_Data excerpt:_
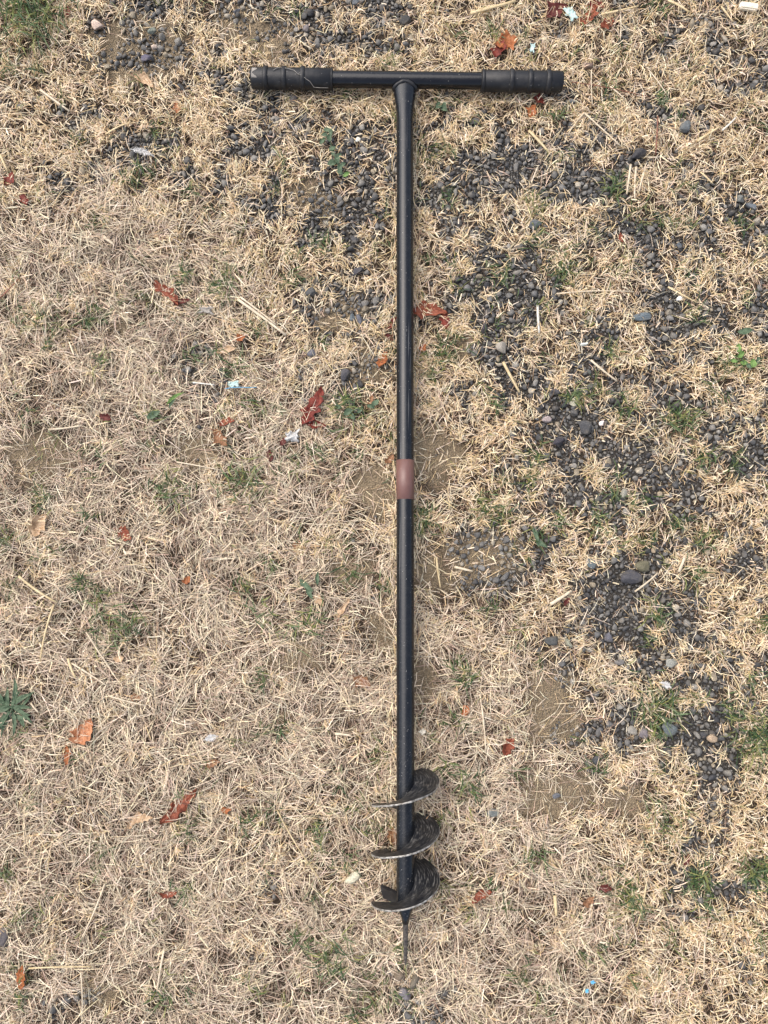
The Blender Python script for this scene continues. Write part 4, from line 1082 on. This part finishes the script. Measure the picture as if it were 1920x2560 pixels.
weed(905, 1022, [(935, 1005, 24, 15, 60), (870, 1030, 26, 17, 20), (880, 1040, 22, 14, -30), (900, 1025, 20, 12, 40), (845, 1018, 20, 12, 0), (928, 1015, 20, 12, -40)], 'small dark green weed leaves between crimson leaf and shaft')
weed(1104, 268, [(1098, 265, 22, 15, 30), (1110, 272, 22, 15, -30), (1106, 260, 18, 12, 70)], 'small three-leaved green weed below the handle bar')
weed(1350, 1345, [(1342, 1335, 34, 13, -50), (1358, 1352, 40, 13, -45), (1346, 1350, 30, 10, -65)], 'dark green broad grass leaves right of the shaft')
weed(778, 1468, [(770, 1460, 46, 15, -60), (782, 1478, 40, 13, -75), (792, 1445, 34, 10, 70)], 'dark green weed above the tan leaf, left of the shaft')
weed(388, 1038, [(384, 1036, 36, 18, 45), (378, 1042, 26, 14, 20)], 'single green weed leaf in the grey thatch at the left')
weed(435, 998, [(437, 995, 56, 9, 40, 'leaf_lime'), (430, 1008, 30, 8, 50)], 'bright lime green blade in the thatch at the left')

# ------------------------------------------------------------------ scraps of litter
def scrap(px, py, sx, sy, deg, mat, label, name='paper_scrap', cat='scrap', z=0.013, crumple=0.12):
    n_ = 14; V, f = [], []; sd3 = px * 0.37
    for i in range(n_):
        for j in range(n_):
            u_, v_ = i / (n_ - 1) - 0.5, j / (n_ - 1) - 0.5
            e_ = 1 + 0.8 * mnoise.noise(Vector((u_ * 4, v_ * 4, sd3)))
            V.append((u_ * sx * PXM * e_, v_ * sy * PXM * e_, crumple * sx * PXM * mnoise.noise(Vector((u_ * 4.5, v_ * 4.5, sd3 + 3)))))
    for i in range(n_ - 1):
        for j in range(n_ - 1): f.append((i * n_ + j, (i + 1) * n_ + j, (i + 1) * n_ + j + 1, i * n_ + j + 1))
    o = link(name, mesh_np(name, np.array(V), np.array(f), M[mat])); o.location = P(px, py, z); o.rotation_euler = (0.1, -0.1, math.radians(deg))
    md = o.modifiers.new('thickness', 'SOLIDIFY'); md.thickness = 0.0004
    return tag(o, label, cat)
scrap(1428, 32, 26, 30, 10, 'mint', 'pale mint scrap between the red leaves at the top')
scrap(1331, 118, 10, 18, -10, 'mint', 'tiny mint scrap above the right grip')
scrap(584, 960, 26, 14, 5, 'mint', 'pale mint scrap touching the blue string')
scrap(731, 1091, 30, 22, 10, 'paper', 'white crumpled scrap beside small dark leaves, left of the shaft', crumple=0.55)
scrap(1057, 1829, 13, 12, 40, 'cream', 'tiny square pale chip right of the lower shaft')
scrap(1482, 2456, 8, 7, 30, 'blue', 'tiny blue plastic bit near the bottom, lower right')
scrap(1467, 2478, 8, 9, 0, 'blue', 'second tiny blue plastic bit, lower of the two')
scrap(515, 775, 34, 16, -5, 'dust', 'small greyish bark flake right of the long curled rust leaf', 'bark_flake', 'bark')
# blue string
bs_pts = [P(a, b, 0.014) for a, b in ((562, 972), (580, 969), (600, 968), (620, 969), (642, 968))]
tag(link('plastic_string', tube_mesh('plastic_string', bs_pts, 0.0005, M['blue'], 6)), 'thin blue plastic string lying left of the shaft', 'string')
# cream foam block at the top right
fb = link('foam_block', box_mesh('foam_block', 0.030, 0.0115, 0.009, M['cream'], 0.002)); fb.location = P(1871, 17, 0.013); fb.rotation_euler = (0.1, 0, math.radians(-8))
tag(fb, 'cream foam block in the top right corner', 'foam block')
# feathers
def feather(px, py, Lpx, deg, wpx, label):
    L, W = Lpx * PXM, wpx * PXM; pile = Pile(); n_ = 70
    tt = np.linspace(0.12, 1.0, n_); sgn = np.where(np.arange(n_) % 2 == 0, 1.0, -1.0)
    b = np.stack([(tt - 0.5) * L, 0.05 * L * np.sin(tt * 3), np.full(n_, 0.0)], 1)
    ang = sgn * rng.uniform(0.5, 0.9, n_); ll = W * np.sin(np.pi * tt ** 0.7).clip(0.25, 1) * rng.uniform(0.6, 1.1, n_)
    pile.add(ribbons(b, ang, ll, np.full(n_, 0.0008), np.full(n_, 0.0008), rng.uniform(0, 0.002, n_), sgn * 0.2, np.zeros(n_), np.full((n_, 3), 0.72), 2, 0.3))
    o = link('feather', pile.mesh('feather', M['paper'])); o.location = P(px, py, 0.0135); o.rotation_euler = (0, 0, math.radians(deg))
    q = link('quill', tube_mesh('quill', [(-L * 0.5, 0, 0), (-L * 0.1, 0.04 * L, 0.0004), (L * 0.5, 0.01 * L, 0)], [0.0006, 0.0005, 0.0002], M['paper'], 5)); q.parent = o
    return tag(o, label, 'feather')
feather(355, 382, 66, -18, 12, 'slim white feather in the upper left grass')
feather(526, 1846, 36, 15, 12, 'small white feather in the lower left thatch')
feather(1662, 1712, 32, -25, 12, 'small white feather right of the bare soil, lower right')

_Problem statement:_ From the material above, copy everything exactly but the pictures.

_Solution below:_
The Blender Python script for this scene continues. Write part 4, from line 1082 on. This part finishes the script. Measure the picture as if it were 1920x2560 pixels.
weed(905, 1022, [(935, 1005, 24, 15, 60), (870, 1030, 26, 17, 20), (880, 1040, 22, 14, -30), (900, 1025, 20, 12, 40), (845, 1018, 20, 12, 0), (928, 1015, 20, 12, -40)], 'small dark green weed leaves between crimson leaf and shaft')
weed(1104, 268, [(1098, 265, 22, 15, 30), (1110, 272, 22, 15, -30), (1106, 260, 18, 12, 70)], 'small three-leaved green weed below the handle bar')
weed(1350, 1345, [(1342, 1335, 34, 13, -50), (1358, 1352, 40, 13, -45), (1346, 1350, 30, 10, -65)], 'dark green broad grass leaves right of the shaft')
weed(778, 1468, [(770, 1460, 46, 15, -60), (782, 1478, 40, 13, -75), (792, 1445, 34, 10, 70)], 'dark green weed above the tan leaf, left of the shaft')
weed(388, 1038, [(384, 1036, 36, 18, 45), (378, 1042, 26, 14, 20)], 'single green weed leaf in the grey thatch at the left')
weed(435, 998, [(437, 995, 56, 9, 40, 'leaf_lime'), (430, 1008, 30, 8, 50)], 'bright lime green blade in the thatch at the left')

# ------------------------------------------------------------------ scraps of litter
def scrap(px, py, sx, sy, deg, mat, label, name='paper_scrap', cat='scrap', z=0.013, crumple=0.12):
    n_ = 14; V, f = [], []; sd3 = px * 0.37
    for i in range(n_):
        for j in range(n_):
            u_, v_ = i / (n_ - 1) - 0.5, j / (n_ - 1) - 0.5
            e_ = 1 + 0.8 * mnoise.noise(Vector((u_ * 4, v_ * 4, sd3)))
            V.append((u_ * sx * PXM * e_, v_ * sy * PXM * e_, crumple * sx * PXM * mnoise.noise(Vector((u_ * 4.5, v_ * 4.5, sd3 + 3)))))
    for i in range(n_ - 1):
        for j in range(n_ - 1): f.append((i * n_ + j, (i + 1) * n_ + j, (i + 1) * n_ + j + 1, i * n_ + j + 1))
    o = link(name, mesh_np(name, np.array(V), np.array(f), M[mat])); o.location = P(px, py, z); o.rotation_euler = (0.1, -0.1, math.radians(deg))
    md = o.modifiers.new('thickness', 'SOLIDIFY'); md.thickness = 0.0004
    return tag(o, label, cat)
scrap(1428, 32, 26, 30, 10, 'mint', 'pale mint scrap between the red leaves at the top')
scrap(1331, 118, 10, 18, -10, 'mint', 'tiny mint scrap above the right grip')
scrap(584, 960, 26, 14, 5, 'mint', 'pale mint scrap touching the blue string')
scrap(731, 1091, 30, 22, 10, 'paper', 'white crumpled scrap beside small dark leaves, left of the shaft', crumple=0.55)
scrap(1057, 1829, 13, 12, 40, 'cream', 'tiny square pale chip right of the lower shaft')
scrap(1482, 2456, 8, 7, 30, 'blue', 'tiny blue plastic bit near the bottom, lower right')
scrap(1467, 2478, 8, 9, 0, 'blue', 'second tiny blue plastic bit, lower of the two')
scrap(515, 775, 34, 16, -5, 'dust', 'small greyish bark flake right of the long curled rust leaf', 'bark_flake', 'bark')
# blue string
bs_pts = [P(a, b, 0.014) for a, b in ((562, 972), (580, 969), (600, 968), (620, 969), (642, 968))]
tag(link('plastic_string', tube_mesh('plastic_string', bs_pts, 0.0005, M['blue'], 6)), 'thin blue plastic string lying left of the shaft', 'string')
# cream foam block at the top right
fb = link('foam_block', box_mesh('foam_block', 0.030, 0.0115, 0.009, M['cream'], 0.002)); fb.location = P(1871, 17, 0.013); fb.rotation_euler = (0.1, 0, math.radians(-8))
tag(fb, 'cream foam block in the top right corner', 'foam block')
# feathers
def feather(px, py, Lpx, deg, wpx, label):
    L, W = Lpx * PXM, wpx * PXM; pile = Pile(); n_ = 70
    tt = np.linspace(0.12, 1.0, n_); sgn = np.where(np.arange(n_) % 2 == 0, 1.0, -1.0)
    b = np.stack([(tt - 0.5) * L, 0.05 * L * np.sin(tt * 3), np.full(n_, 0.0)], 1)
    ang = sgn * rng.uniform(0.5, 0.9, n_); ll = W * np.sin(np.pi * tt ** 0.7).clip(0.25, 1) * rng.uniform(0.6, 1.1, n_)
    pile.add(ribbons(b, ang, ll, np.full(n_, 0.0008), np.full(n_, 0.0008), rng.uniform(0, 0.002, n_), sgn * 0.2, np.zeros(n_), np.full((n_, 3), 0.72), 2, 0.3))
    o = link('feather', pile.mesh('feather', M['paper'])); o.location = P(px, py, 0.0135); o.rotation_euler = (0, 0, math.radians(deg))
    q = link('quill', tube_mesh('quill', [(-L * 0.5, 0, 0), (-L * 0.1, 0.04 * L, 0.0004), (L * 0.5, 0.01 * L, 0)], [0.0006, 0.0005, 0.0002], M['paper'], 5)); q.parent = o
    return tag(o, label, 'feather')
feather(355, 382, 66, -18, 12, 'slim white feather in the upper left grass')
feather(526, 1846, 36, 15, 12, 'small white feather in the lower left thatch')
feather(1662, 1712, 32, -25, 12, 'small white feather right of the bare soil, lower right')